Isso não impediu um certo “climão” durante a entrevista coletiva pós-reunião, quando Trump interrompeu com um “já basta” uma resposta de Starmer sobre uma eventual incorporação do Canadá aos EUA. O premier britânico ficou visivelmente incomodado. De qualquer forma, meses depois, os EUA anunciaram um acordo tarifário com o Reino Unido, que embora longe do ideal reduziu parte da carga sobre as exportações.

Outro a enfrentar a brutalidade de Trump com gentileza foi Emmanuel Macron, presidente da França e primeiro líder europeu a ir à Casa Branca após retorno do republicano. Ele começou agradecendo a presença do então presidente eleito na reabertura da Catedral de Notre-Dame, em dezembro do ano passado, e usou a antiga amizade para avançar em pautas mais delicadas.

Ao contrário da pressa de Trump por um acordo na Ucrânia, Macron destacou a necessidade de um cessar-fogo seguido por um plano mais amplo — de certa forma, o que a Casa Branca tenta obter agora entre russos e ucranbianos.

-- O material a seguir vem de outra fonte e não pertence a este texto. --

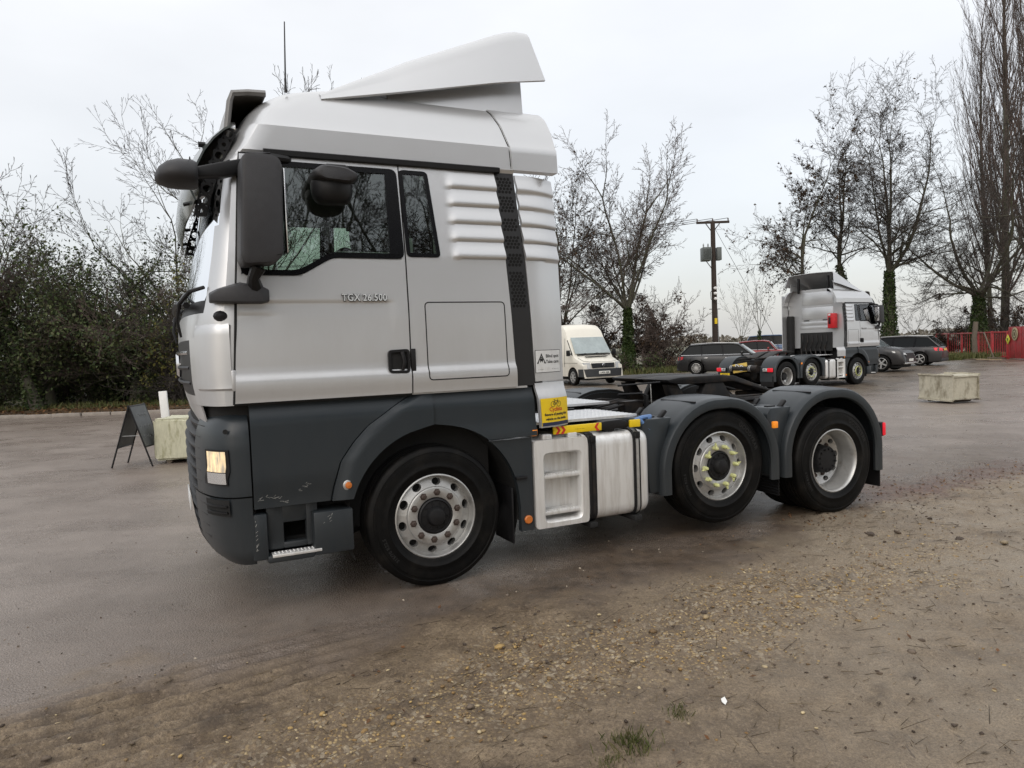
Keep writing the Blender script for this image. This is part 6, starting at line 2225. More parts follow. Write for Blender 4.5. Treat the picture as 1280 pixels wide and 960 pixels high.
# ================================================================== cars
CAR_GLASS = mat('car_glass', (0.008, 0.010, 0.011), 0.08, spec=0.12)
CAR_SCREEN = mat('car_screen', (0.10, 0.12, 0.125), 0.10, spec=0.7)
P_DARK = paint('car_dark_grey', (0.009, 0.010, 0.012), 0.0, 0.22, grime=(0.035, 0.032, 0.03), zlo=0.0, zhi=1.2)
P_GREY = paint('car_mid_grey', (0.036, 0.036, 0.038), 0.2, 0.25, grime=(0.045, 0.04, 0.037), zlo=0.0, zhi=1.2)
P_RED = paint('car_red', (0.23, 0.018, 0.022), 0.2, 0.25, zlo=0.0, zhi=1.2)
P_BLUE = paint('car_blue', (0.03, 0.07, 0.15), 0.3, 0.25, zlo=0.0, zhi=1.2)
P_CREAM = paint('van_cream', (0.80, 0.77, 0.68), 0.0, 0.35, zlo=0.2, zhi=1.6, glo=0.03)
TRIM = mat('bumper_grey', (0.030, 0.032, 0.035), 0.6, var=0.2)
PLATE_W = mat('plate_white', (0.72, 0.72, 0.68), 0.5)
PLATE_Y = mat('plate_yellow', (0.66, 0.45, 0.12), 0.5)
LAMPX = mat('lamp_glass', (0.45, 0.46, 0.46), 0.15, spec=0.8, var=0.2, vscale=20)

for _p in (P_DARK, P_GREY, P_RED, P_BLUE):
    _p.node_tree.nodes['Principled BSDF'].inputs['Coat Weight'].default_value = 0.1
_wm = {}


def car_wheel_mesh(r, spokes):
    k = (r, spokes)
    if k in _wm:
        return _wm[k]
    ty = MB().lathe([(r * 0.66, 0.03), (r * 0.70, 0.012), (r * 0.85, 0.0), (r * 0.96, 0.012), (r, 0.04), (r, 0.17), (r * 0.9, 0.2), (r * 0.6, 0.2)], (0, 0, 0), 28).mesh('tyre', RUBBER, smooth=50)
    b = MB().lathe([(r * 0.68, 0.02), (r * 0.64, 0.015), (r * 0.61, 0.05)], (0, 0, 0), 28)
    b.lathe([(r * 0.16, 0.02), (r * 0.1, 0.012), (0, 0.012)], (0, 0, 0), 14)
    for i in range(spokes):
        a = 2 * math.pi * i / spokes
        b.box((math.cos(a) * r * 0.38, 0.03, -math.sin(a) * r * 0.38), (r * 0.54, 0.03, r * (0.42 if spokes < 8 else 0.5) / spokes * 2.0), Matrix.Rotation(a, 3, 'Y'))
    rim = b.mesh('rim', RIM, smooth=40)
    dk = MB().lathe([(r * 0.64, 0.08), (0, 0.08)], (0, 0, 0), 16).mesh('wheel_disc', VOID)
    _wm[k] = (ty, rim, dk)
    return _wm[k]


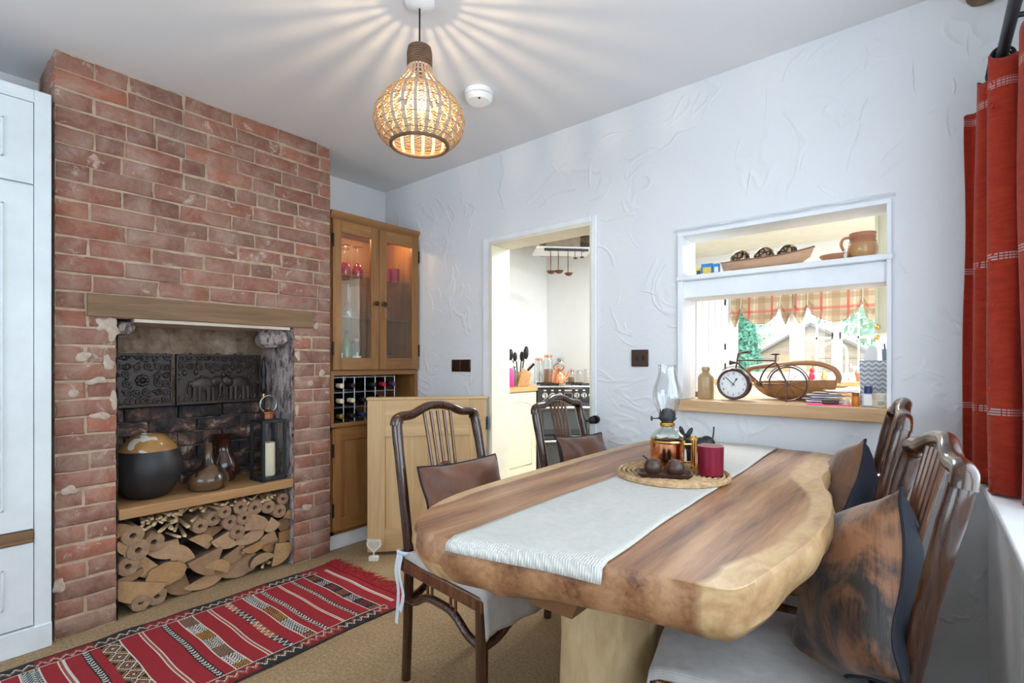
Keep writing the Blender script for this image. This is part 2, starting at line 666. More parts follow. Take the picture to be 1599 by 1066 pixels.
# doorway lining and casing
tr = structure(MB().bb(DX0, DX0 + 0.022, 2.262, 2.43, 0, DZ - 0.02).bb(DX1 - 0.014, DX1, 2.262, 2.43, 0, DZ - 0.02).bb(DX0, DX1, 2.262, 2.43, DZ - 0.02, DZ).build('trim_2', M['cream'], bevel=0.002), 'cream lining of the open kitchen doorway')
MB().bb(DX0 - 0.058, DX0 + 0.004, 2.266, 2.281, 0, DZ + 0.03).build('casing', M['trim_white'], tr, bevel=0.005)
MB().bb(DX1 - 0.006, DX1 + 0.022, 2.266, 2.281, 0, DZ + 0.03).build('casing', M['trim_white'], tr, bevel=0.005)
MB().bb(DX0 + 0.004, DX1 - 0.006, 2.266, 2.281, DZ - 0.008, DZ + 0.03).build('casing', M['trim_white'], tr, bevel=0.005)
# hook on the doorway edge
hk = thing('door_hook', 'black iron knob fixed at the right edge of the kitchen doorway', 'hook', (-1.318, 2.266, 0.83))
MB().tube([(0, 0.014, 0), (0, -0.006, 0)], [0.022, 0.022], 12).build('back_plate', M['black_metal'], hk)
MB().tube([(0, 0, 0), (0, -0.025, 0)], [0.009, 0.009], 8).ball((0, -0.035, 0), 0.019, 12, 8).build('knob', M['black_metal'], hk)
MB().tube(spline([(0, -0.02, 0), (-0.025, -0.03, -0.008), (-0.045, -0.026, 0.0), (-0.055, -0.028, 0.01)], 4), 0.006, 8).build('lever', M['black_metal'], hk)

# hatch frame with its middle shelf, and the timber sill
ht = structure(MB().bb(HX0, HX0 + 0.024, 2.265, 2.43, 0.955, HZ1 - 0.016).bb(HX1 - 0.015, HX1, 2.265, 2.43, 0.955, HZ1 - 0.016).bb(HX0, HX1, 2.265, 2.43, HZ1 - 0.016, HZ1).build('trim_3', M['trim_white'], bevel=0.002), 'white painted frame of the serving hatch')
MB().bb(HX0 + 0.02, HX1 - 0.013, 2.285, 2.44, 1.418, 1.495).build('cross_rail', M['trim_white'], ht, bevel=0.003)
MB().bb(HX0 - 0.004, HX1 + 0.004, 2.258, 2.46, 1.495, 1.518).build('shelf_board', M['trim_white'], ht, bevel=0.004)
structure(MB().bb(HX0 - 0.002, HX1 + 0.004, 2.232, 2.74, 0.905, 0.955).build('trim_4', M['sill_wood'], bevel=0.004), 'thick pale wooden sill of the serving hatch')
# plaster lump over the hatch
MB().rings([[V(x, 2.282, 1.722 + 0.006 * nz(x * 9, 1)), V(x, 2.268 + 0.004 * nz(x * 7, 2), 1.728 + 0.006 * nz(x * 11, 3)), V(x, 2.282, 1.742 + 0.008 * nz(x * 8, 5))] for x in [HX0 - 0.02 + (HX1 - HX0 + 0.03) * i / 30 for i in range(31)]], False, False).build('plaster_lip', M['plaster'], wall_back)

# ---- chimney breast: mortar core, single bricks, lintel, sooty recess
m, nt, b = new_mat('old_brick')
oi = nt.nodes.new('ShaderNodeObjectInfo')
vec = coords(nt, (1, 1, 1), 'World')
c = ramp(nt, oi.outputs['Random'], [(0.0, (0.26, 0.125, 0.095)), (0.25, (0.37, 0.145, 0.095)), (0.5, (0.33, 0.175, 0.135)), (0.75, (0.44, 0.170, 0.105)), (1.0, (0.25, 0.14, 0.108))])
c = mixc(nt, 0.55, c, ramp(nt, noise_tex(nt, vec, 26, 5, 0.65), [(0.25, (0.50, 0.46, 0.45)), (0.65, (1, 1, 1))]), 'MULTIPLY')
pn = noise_tex(nt, vec, 7.0, 6, 0.7, 0.6)
c = mixc(nt, mth(nt, 'MULTIPLY', mth(nt, 'SUBTRACT', pn, 0.44, clamp=True), 2.8, clamp=True), c, (0.47, 0.34, 0.27))
pn2 = noise_tex(nt, vec, 12.0, 6, 0.75, 0.4)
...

Ele ainda corrigiu Trump, de maneira polida, quando ele disse que a Europa “estava emprestando dinheiro para a Ucrânia”, e que “receberia o dinheiro de volta”.

“Não, na verdade, para ser franco, pagamos 60% do esforço total: foi por meio de empréstimos, garantias e subsídios, como nos EUA. Para ser claro, fornecemos dinheiro de verdade”, disse Macron.